Mais vous avez fait le choix des cadeaux fiscaux, pour ne pas dire électoraux. L'exemple de Mme Liliane Bettencourt est particulièrement frappant. Grâce à cette réforme fiscale, l'administratrice de L'Oréal paiera moins d'impôts en 2012 qu'en 2010, c'est-à-dire 10 millions contre 40 l'an passé ! Cet écart énorme s'explique par le délai de mise en oeuvre de l'abrogation du bouclier fiscal, qui ne sera totalement effective qu'en 2014. Or la réforme de l'ISF sera beaucoup plus rapide. Avec un nouveau taux d'imposition de 0,5 % – contre 1,8 % auparavant –, Mme Bettencourt ne sera imposée qu'à hauteur de 4 % de ses revenus effectifs. Difficile de voir en cela l'exemple de la justice fiscale que M. Baroin revendiquait pour cette loi de finances rectificative !

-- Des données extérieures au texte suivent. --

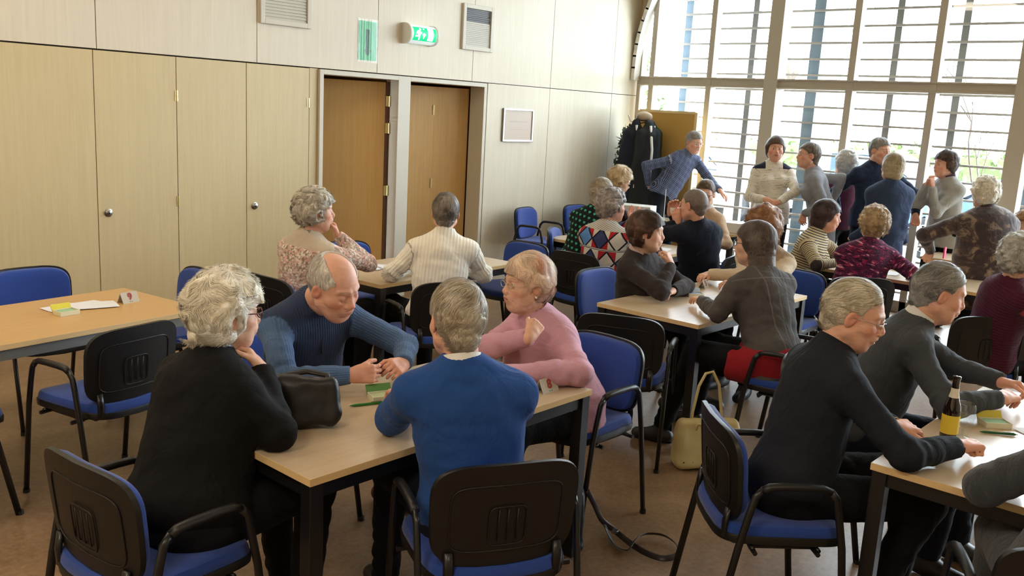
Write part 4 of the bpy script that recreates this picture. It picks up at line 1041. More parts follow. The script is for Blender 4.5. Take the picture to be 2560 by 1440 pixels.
def f_velvet(m, x, y, a, n, n1):
    v = m.vec(x*6, y*6, a*3); k = m.noise(v, 1.6, 5, .68, 1.2); return m.ramp(k, [(0, lin(40, 34, 42)), (.46, lin(62, 52, 56)), (.54, lin(78, 64, 62)), (.60, lin(128, 112, 98)), (.75, lin(150, 132, 112))])
def f_plaid(m, x, y, a, n, n1):
    g1 = ((x*(1/.012)).frac()).lt(.16); g2 = ((y*(1/.018)).frac()).lt(.12); b = ((x*(1/.06)).frac()).lt(.45); b2 = ((y*(1/.07)).frac()).lt(.4)
    c = m.mix(b*.5+b2*.4, lin(30, 38, 66), lin(66, 80, 116)); return m.mix(g1.mx(g2)*.9, c, lin(150, 160, 186))
def f_boucle(m, x, y, a, n, n1):
    v = m.vec(x*7, y*85, a*4); k = m.noise(v, 1, 3, .7); c = m.mix(k.gt(.60), m.mix(n, lin(214, 208, 194), lin(236, 232, 222)), lin(140, 136, 134)); p = (y.gt(-.055))*(x.abs().gt(.085))*(a.lt(.5)); pl = (x.abs()).lt(.008)*a.lt(.5)*0; return m.mix(p, c, lin(28, 32, 56))
def f_vest(m, x, y, a, n, n1):
    s = ((y*(1/.075)).frac()).lt(.5); low = y.lt(-.10); sl = m.mix(low, lin(186, 76, 98), m.mix(s, lin(214, 190, 202), lin(70, 50, 66))); return m.mix(a, lin(78, 26, 52), sl)
def f_fur(m, x, y, a, n, n1):
    v = m.vec(x*30, y*12, 0); k = m.noise(v, 1.4, 4, .7); edge = x.abs().gt(.10).mx(y.gt(-.05)); c = m.mix(k, lin(130, 108, 88), lin(202, 180, 150)); t = m.mix(edge, lin(196, 176, 152), c); return m.mix(a, t, m.mix(n, lin(206, 186, 158), lin(222, 204, 180)))
FB = dict(black=fabric('black_cardigan_wool', lin(13, 13, 15), bs=.3, sheen=0), knitblue=fabric('blue_rib_knit', None, f_two(lin(46, 60, 90), lin(84, 112, 152)), 'rib'), royal=fabric('royal_blue_jersey', lin(34, 74, 140), bs=.3),
    pink=fabric('pink_wool', lin(206, 156, 174), bump='fuzzy', bs=.25, sheen=.1), floral=fabric('floral_knit', None, f_floral), cream=fabric('cream_rib_knit', None, f_cream, 'widerib', bs=.8), polo=fabric('black_polo_knit', lin(30, 33, 41), bs=.35, sheen=0),
    greyk=fabric('grey_knit', lin(66, 70, 75), bs=.45), fuzzy=fabric('grey_fleece', lin(56, 62, 68), bump='fuzzy', bs=1.0, sheen=.3), brown=fabric('brown_cardigan_knit', lin(54, 48, 49), bump='fuzzy', bs=.35), denim=fabric('grey_denim', None, f_denim),
    fur=fabric('beige_fur_vest', None, f_fur, 'fuzzy', bs=.8), navy=fabric('navy_boucle_knit', lin(22, 29, 46), bump='fuzzy', bs=.6), geo=fabric('geometric_knit', None, f_geo), hearts=fabric('heart_print', None, f_hearts), stripe=fabric('striped_knit', None, f_stripe(lin(66, 62, 62), lin(202, 186, 150), .019, .6)),
    camo=fabric('plum_print_knit', None, f_camo), velvet=fabric('brown_patterned_velvet', None, f_velvet, sheen=.5), plaid=fabric('plaid_shirt', None, f_plaid), boucle=fabric('white_boucle_jacket', None, f_boucle), greyc=fabric('light_grey_cardigan', lin(146, 148, 156), bs=.4), maroon=fabric('maroon_wool', lin(90, 38, 56)),
    navyj=fabric('navy_jacket', lin(34, 46, 72)), coatn=fabric('blue_grey_coat', lin(50, 64, 92), bs=.4), greyw=fabric('pale_grey_cardigan', lin(168, 168, 164), bs=.4), vest=fabric('quilted_vest_and_striped_sleeves', None, f_vest, 'quilt', bs=.6), beige=fabric('beige_knit', lin(196, 168, 142)), darkc=fabric('dark_cardigan', lin(48, 42, 48)), tan=fabric('tan_coat', lin(150, 122, 92)))
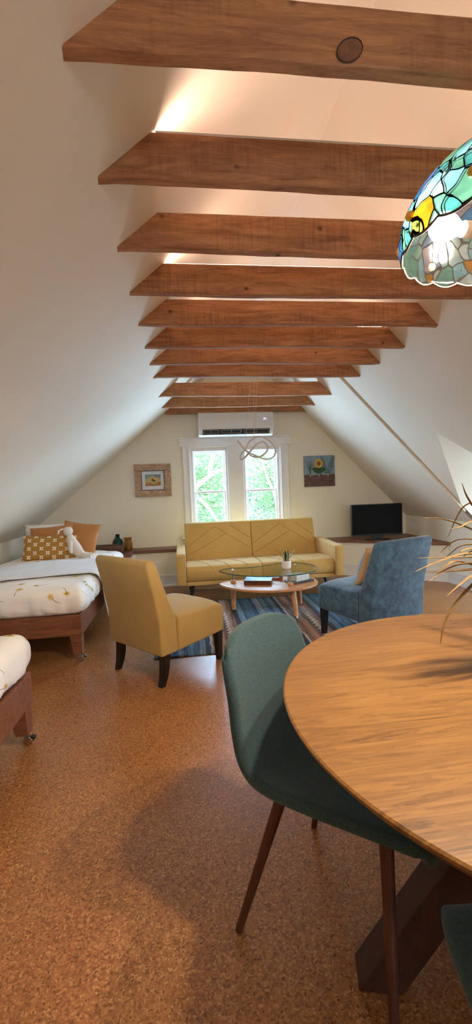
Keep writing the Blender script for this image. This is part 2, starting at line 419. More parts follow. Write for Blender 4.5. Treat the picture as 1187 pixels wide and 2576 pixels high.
WX = [(.105, .60), (.815, 1.32)]        # glazed openings of the twin window
WZ0, WZ1 = .63, 1.79
def gable(name, y, th, holes, mat):
    # solid gable built from vertical strips so that each opening is a real hole
    mb = MB()
    xs = sorted({XL - .1, RX, XR + .1} | {v for h in holes for v in h[:2]})
    top = lambda x: (zl(x) if x < RX else zr(x)) + .03
    for a, b in zip(xs, xs[1:]):
        hs = [h for h in holes if h[0] <= a + 1e-6 and h[1] >= b - 1e-6]
        segs = [(0, hs[0][2]), (hs[0][3], None)] if hs else [(0, None)]
        for z0, z1 in segs:
            za, zb_ = (z1, z1) if z1 is not None else (top(a), top(b))
            mb.prism([(a, y, z0), (b, y, z0), (b, y, zb_), (a, y, za)], (0, th, 0))
    return struct(name, mb, mat)
gable('wall_front', GY, .16, [(x0, x1, WZ0, WZ1) for x0, x1 in WX], WALL)
RWX = [(1.5, 2.04)]  # rear window behind the camera, unseen, added to bring in fill daylight
gable('wall_rear', RY, -.16, [(x0, x1, .95, 1.75) for x0, x1 in RWX], WALL)
struct('wall_left', MB().prism([(XL, RY, 0), (XL, GY, 0), (XL, GY, KL + .02), (XL, RY, KL + .02)], (-.1, 0, 0)), WALL)
struct('wall_right', MB().prism([(XR, DY1 + .08, 0), (XR, GY, 0), (XR, GY, KR + .02), (XR, DY1 + .08, KR + .02)], (.1, 0, 0))
       .prism([(XR, RY, 0), (XR, DY0, 0), (XR, DY0, KR + .02), (XR, RY, KR + .02)], (.1, 0, 0)), WALL)
cm = MB()
cm.prism([(XL - .1, RY - .1, zl(XL - .1)), (RX, RY - .1, RZ), (RX, GY + .1, RZ), (XL - .1, GY + .1, zl(XL - .1))], (-.05, 0, .07))
def rp(x, y): return (x, y, zr(x))
XE = XR + .1
for pts in ([rp(RX, RY - .1), rp(XE, RY - .1), rp(XE, DY0), rp(DEX, DY0), rp(DAX, DMY), rp(RX, DMY)],
            [rp(RX, DMY), rp(DAX, DMY), rp(DEX, DY1), rp(XE, DY1), rp(XE, GY + .1), rp(RX, GY + .1)]):
    cm.prism(pts, (.05, 0, .07))
# dormer ceiling, cheeks
cm.prism([(DAX, DMY, DAZ), (DX, DMY, DAZ), (DX, DY1, DEZ), (DEX, DY1, DEZ)], (0, .03, .06))
cm.prism([(DAX, DMY, DAZ), (DX, DMY, DAZ), (DX, DY0, DEZ), (DEX, DY0, DEZ)], (0, -.03, .06))
struct('ceiling', cm, CEIL)
dm = MB()
for y, d in ((DY1 - .006, .086), (DY0 + .006, -.086)):
    dm.prism([(DEX, y, DEZ), (XR, y, zr(XR)), (XR, y, 0), (DX, y, 0), (DX, y, DEZ)], (0, d, 0))
struct('wall_dormer_side', dm, CEIL)
DW = (3.12, 4.08, .35, 1.12)            # dormer window y0,y1,z0,z1
em = MB()
for a, b, z0, z1 in ((DY0 - .08, DW[0], 0, 1.9), (DW[1], DY1 + .08, 0, 1.9), (DW[0], DW[1], 0, DW[2]), (DW[0], DW[1], DW[3], 1.9)):
    em.prism([(DX, a, z0), (DX, b, z0), (DX, b, z1), (DX, a, z1)], (.12, 0, 0))
struct('wall_dormer_end', em, CEIL)
# boxed rafter on the right slope
struct('trim_1', MB().prism([(RX + .25, 4.19, zr(RX + .25) + .01), (3.02, 4.255, zr(3.02) + .01), (3.02, 4.36, zr(3.02) + .01), (RX + .25, 4.36, zr(RX + .25) + .01)], (-.018, 0, -.022)), CEIL)

# low boxed ledges under the window and in both corners
LZ = .45
lb = MB()
lb.prism([(-2.05, 5.32, 0), (-.66, 5.32, 0), (-.66, 5.56, 0), (2.10, 5.56, 0), (XR, 4.79, 0), (XR, GY, 0), (-2.05, GY, 0)], (0, 0, LZ))
struct('wall_ledge', lb, WALL)
tp = thing('window_ledge', 'dark wooden ledge running along the low wall under the window and into both corners', 'ledge', (0, 0, LZ))
obj('ledge_board', MB().prism([(-.68, 5.53, 0), (2.085, 5.53, 0), (2.085, GY, 0), (-.68, GY, 0)], (0, 0, .042)), LEDGE, tp, bevel=.004)
obj('corner_board', MB().prism([(2.087, 5.53, 0), (XR, 4.755, 0), (XR, GY, 0), (2.087, GY, 0)], (0, 0, .042)), LEDGE, tp, bevel=.004)
obj('corner_board', MB().prism([(-2.05, 5.29, 0), (-.682, 5.29, 0), (-.682, GY, 0), (-2.05, GY, 0)], (0, 0, .042)), LEDGE, tp, bevel=.004)
# baseboards
def baseboard(name, a, b, nrm):
    a, b, n = V(*a, 0), V(*b, 0), V(*nrm, 0).normalized()
    mb = MB()
    for z0, z1, t in ((0, .125, .014), (.125, .15, .020), (0, .018, .026)):
        mb.prism([a + V(0, 0, z0), b + V(0, 0, z0), b + V(0, 0, z1), a + V(0, 0, z1)], n * t)
    return struct(name, mb, TRIM)
baseboard('baseboard_front', (-.66, 5.56), (2.10, 5.56), (0, -1))
baseboard('baseboard_corner', (2.10, 5.56), (XR, 4.79), (-.77, -1.06))
baseboard('baseboard_right', (XR, 4.79), (XR, DY1), (-1, 0))
baseboard('baseboard_left', (XL, RY), (XL, 5.3), (1, 0))
baseboard('baseboard_dormer', (XR, DY1 - .006), (DX, DY1 - .006), (0, -1))

# windows: casing, jambs, sashes, panes
def window(name, ax, x0, x1, z0, z1, place, casing=None, splitz=None):
    # local frame: X across, Z up, +Y outward; placed by matrix
    root = bpy.data.objects.new(name, None); C.objects.link(root); root['kind'] = 'structure'
    root.matrix_world = place
    zs = splitz or (z0 + z1) / 2
    fr = MB(); t = .03
    fr.box(((x0 + x1) / 2, .08, z1 - t / 2), (x1 - x0, .16, t)).box(((x0 + x1) / 2, .08, z0 + t / 2), (x1 - x0, .16, t))
    fr.box((x0 + t / 2, .08, (z0 + z1) / 2), (t, .16, z1 - z0 - 2 * t)).box((x1 - t / 2, .08, (z0 + z1) / 2), (t, .16, z1 - z0 - 2 * t))
    obj('window_frame', fr, TRIM, root, bevel=.003)
    for a, b, y, nm in ((z0 + t, zs + .012, .055, 'sash'), (zs - .012, z1 - t, .09, 'sash')):
        sm = MB(); X0, X1 = x0 + t, x1 - t; w = .028
        sm.box(((X0 + X1) / 2, y, b - w / 2), (X1 - X0, .03, w)).box(((X0 + X1) / 2, y, a + w / 2), (X1 - X0, .03, w))
        sm.box((X0 + w / 2, y, (a + b) / 2), (w, .03, b - a - 2 * w)).box((X1 - w / 2, y, (a + b) / 2), (w, .03, b - a - 2 * w))
        so = obj(nm, sm, TRIM, root, bevel=.003)
        obj('pane', MB().poly([(X0 + w, y, a + w), (X1 - w, y, a + w), (X1 - w, y, b - w), (X0 + w, y, b - w)]), PANE, so)
    return root
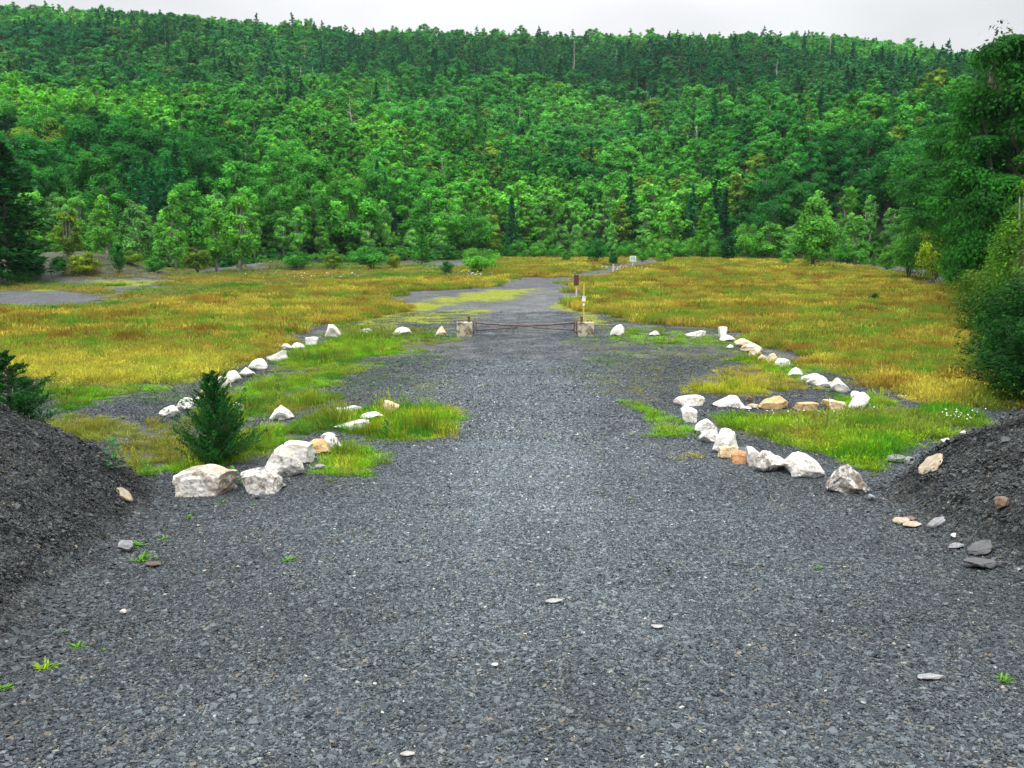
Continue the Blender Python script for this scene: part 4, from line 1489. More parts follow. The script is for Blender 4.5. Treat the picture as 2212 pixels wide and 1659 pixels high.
FAR = []
FARIDX = {}
for nm, gens in (('oak', [broadleaf(21, 12, 9.4, 38, 62, 0.38, 0.02), broadleaf(22, 11.5, 8.6, 36, 62, 0.36, 0.02), broadleaf(23, 12.5, 8.0, 36, 62, 0.36, 0.02, .2), broadleaf(33, 11, 10.5, 42, 62, 0.36, 0.03, 0.1, 0.6), broadleaf(34, 13.5, 9, 36, 66, 0.36, 0.02, 0.3, 0.9)]),
                 ('tall', [broadleaf(24, 13.5, 6.2, 34, 56, 0.34, 0.03, 0.35), broadleaf(25, 13, 5.6, 32, 56, 0.32, 0.03, 0.45), broadleaf(35, 12, 7, 30, 66, 0.34, 0.03, 0.25, 1.0)]),
                 ('pine', [conifer(26, 15, 6.0, 60, 15, 0.62, 0.25, 0.1, 0.35), conifer(27, 14, 5.4, 60, 15, 0.6, 0.15, 0.1, 0.4)]),
                 ('thinpine', [conifer(28, 16, 5.5, 34, 16, 0.6, 0.45, 0.25, 0.3, 0.5)]),
                 ('snag', [(snag(29, 14, 14, 0.28), None)])):
    FARIDX[nm] = (len(FAR), len(FAR) + len(gens))
    for tr, cr_ in gens:
        mb = MB()
        v = np.concatenate(tr.v)
        mb.add(v, [f for f in tr.f], 0)
        if cr_ is not None:
            v = np.concatenate(cr_.v)
            mb.add(v, [f for f in cr_.f], 1, np.concatenate(cr_.a))
        FAR.append(mb.mesh("far_" + nm, [M["pale_bark"] if nm in ('snag', 'thinpine') else M["bark"], M["leaf"]]))

T = {'mid': C3(0.055, 0.255, 0.034), 'light': C3(0.105, 0.350, 0.045), 'pale': C3(0.125, 0.350, 0.090), 'deep': C3(0.018, 0.145, 0.026), 'pine': C3(0.009, 0.092, 0.028), 'olive': C3(0.120, 0.230, 0.026),
     'yellow': C3(0.36, 0.33, 0.02), 'blue': C3(0.010, 0.100, 0.066), 'teal': C3(0.030, 0.225, 0.095)}

BAND_LO = [(-300, 270), (0, 245), (300, 235), (520, 245), (800, 195), (1100, 195), (1250, 240), (1400, 265), (1600, 245), (1850, 285), (2050, 310), (2600, 330)]
BAND_HI = [(-300, 90), (0, 95), (600, 118), (1100, 118), (1600, 125), (2000, 180), (2600, 250)]

pts = []
y = 60.0
while y < 665:
    sp = 6.2 if y < 260 else 6.6
    xh = 0.66 * y + 40
    xs = np.arange(-xh, xh, sp)
    pts.append(np.stack([xs + rs.uniform(-0.42, 0.42, len(xs)) * sp, np.full(len(xs), y) + rs.uniform(-0.45, 0.45, len(xs)) * sp * 0.9], -1))
    y += sp * 0.9
pts = np.concatenate(pts)
edge = interp(pts[:, 0], TREE_EDGE)
pts = pts[(pts[:, 1] > edge + 4) & (pts[:, 1] < RIDGE_Y + 30)]
# keep the shale bank and the path's end open
keep = ~((np.abs(pts[:, 0] + 60) < 13) & (pts[:, 1] < 124)) & ~((np.abs(pts[:, 0] + 72) < 8) & (pts[:, 1] < 120))
keep &= ~((pts[:, 0] > 20) & (pts[:, 1] < 100) & (pts[:, 1] > 0) & (np.abs(pts[:, 0]) < 0.62 * pts[:, 1]))
pts = pts[keep]
PX, PY = pts[:, 0], pts[:, 1]
PZ = height(PX, PY)
ppx, ppy = project(PX, PY, PZ)
depth_in = PY - interp(PX, TREE_EDGE)
inview = (ppx > -60) & (ppx < FW + 60)
u1 = rs.uniform(0, 1, len(pts))
na = noise2(PX, PY, 38, 81, 2)
nb_ = noise2(PX, PY, 16, 83, 2)
band = (ppy < interp(ppx, BAND_LO)) & (ppy > interp(ppx, BAND_HI)) & (PY > 280)
kinds = np.where(u1 < 0.62, 'oak', 'tall').astype(object)
kinds[(depth_in < 30) & (nb_ > np.where(PX < -10, 0.42, 0.52))] = 'birch'
kinds[(depth_in < 40) & (nb_ < 0.31)] = 'pine'
kinds[(PY > 260) & (nb_ < 0.27)] = 'pine'
leftband = band & (ppx < 700)
kinds[band & (u1 < 0.05)] = 'pine'
kinds[band & (u1 > 0.05) & (u1 < 0.13)] = 'thinpine'
kinds[band & (u1 > 0.20) & (u1 < 0.60)] = 'tall'
kinds[leftband & (u1 > 0.3)] = 'oak'
kinds[(u1 > 0.992) & (PY > 280)] = 'snag'
rdg = PY > RIDGE_Y - 120
kinds[rdg & ((kinds == 'pine') | (kinds == 'thinpine'))] = 'oak'
kinds[(PY > RIDGE_Y - 70) & (u1 < 0.02)] = 'thinpine'
kinds[band & rdg & (u1 > 0.95)] = 'thinpine'
kinds[(kinds == 'thinpine') & (PY < 260)] = 'pine'


def lerp1(a, b, t):
    t = min(1, max(0, t))
    return a + (b - a) * t


tints = np.zeros((len(pts), 3))
words_t = []
for i in range(len(pts)):
    k = kinds[i]
    if k in ('pine', 'thinpine'):
        c = lerp1(T['pine'], T['teal'], (u1[i] * 7.3) % 1.0 * 0.5)
        wd = 'dark green'
    elif k == 'birch':
        c = lerp1(T['pale'], T['light'], (u1[i] * 5.1) % 1.0)
        wd = 'pale green'
    else:
        t = na[i] + 0.25 * ((u1[i] * 9.7) % 1.0 - 0.5)
        if t < 0.43:
            c, wd = lerp1(T['deep'], T['mid'], (t - 0.30) * 6), 'deep green'
        elif t < 0.58:
            c, wd = T['mid'], 'mid green'
        else:
            c, wd = lerp1(T['mid'], T['light'], (t - 0.56) * 7), 'light green'
        if (u1[i] * 13.7) % 1.0 > 0.93:
            c, wd = T['olive'], 'olive'
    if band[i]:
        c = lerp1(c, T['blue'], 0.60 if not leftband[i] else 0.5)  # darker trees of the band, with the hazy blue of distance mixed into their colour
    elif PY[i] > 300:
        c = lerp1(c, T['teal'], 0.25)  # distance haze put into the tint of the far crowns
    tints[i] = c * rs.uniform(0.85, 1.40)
    words_t.append(wd)

# trees that show largest: the front of the wood, each a thing of its own
cand = np.where(inview & (PY < 330) & (kinds != 'snag') & (kinds != 'thinpine'))[0]
cand = cand[np.argsort(PY[cand])]
NF = 262
front = cand[:NF]
isf = np.zeros(len(pts), bool)
isf[front] = True

LAND = [(0, "at the left end of the clearing"), (190, "above the shale bank"), (420, "right of the shale bank"), (640, "behind the left field"), (860, "between the left field and the gate"), (1040, "behind the big round shrub"),
        (1200, "straight beyond the gate"), (1370, "behind the far white sign"), (1540, "behind the dark junipers"), (1750, "behind the pyramid tree"), (1950, "beyond the right field"), (2150, "at the right end of the clearing")]
FORM = {'oak': ('broad_tree', 'broad round', 'tree'), 'tall': ('tall_tree', 'tall narrow', 'tree'), 'birch': ('birch_tree', 'feathery slender', 'tree'), 'pine': ('pine_tree', 'dark layered', 'pine')}
cell_members = {}
for i in front:
    lm = min(range(len(LAND)), key=lambda j: abs(LAND[j][0] - ppx[i]))
    row = 'front-row' if depth_in[i] < 14 else ('second-row' if depth_in[i] < 28 else ('third-row' if depth_in[i] < 44 else 'upper'))
    cell_members.setdefault((kinds[i], words_t[i] if kinds[i] != 'pine' else '', row, lm), []).append(i)
ORD = ['', 'second', 'third', 'fourth', 'fifth', 'sixth', 'seventh', 'eighth', 'ninth', 'tenth', 'eleventh', 'twelfth']
TREELAB = {}
for (kd, wd, row, lm), mem in cell_members.items():
    mem.sort(key=lambda i: ppx[i])
    for j, i in enumerate(mem):
        core = (FORM[kd][1] + ' ' + wd).strip() + ' ' + row + ' ' + FORM[kd][2] + ' ' + LAND[lm][1]
        if len(mem) > 1:
            core = ('leftmost ' if j == 0 else ('rightmost ' if j == len(mem) - 1 else ORD[min(j, 11)] + '-from-left ')) + core
        TREELAB[i] = core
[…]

Au-delà de l'exemple individuel, l'évolution des recettes de l'ISF démontre qu'il s'agit d'un véritable cadeau. Elles passeraient en effet de 4,1 milliards d'euros à 1,8. Les quelque 1 900 foyers détenant un patrimoine de plus de 17 millions, qui déclarent en moyenne 35 millions de patrimoine taxable, verraient leur ISF baisser en moyenne de 370 000 euros. Bercy a publié des statistiques montrant qu'ils bénéficiaient depuis 2007 d'un bouclier fiscal moyen de 210 000 euros, qui sera supprimé. Au total, la réforme leur ferait donc gagner 160 000 euros supplémentaires par foyer.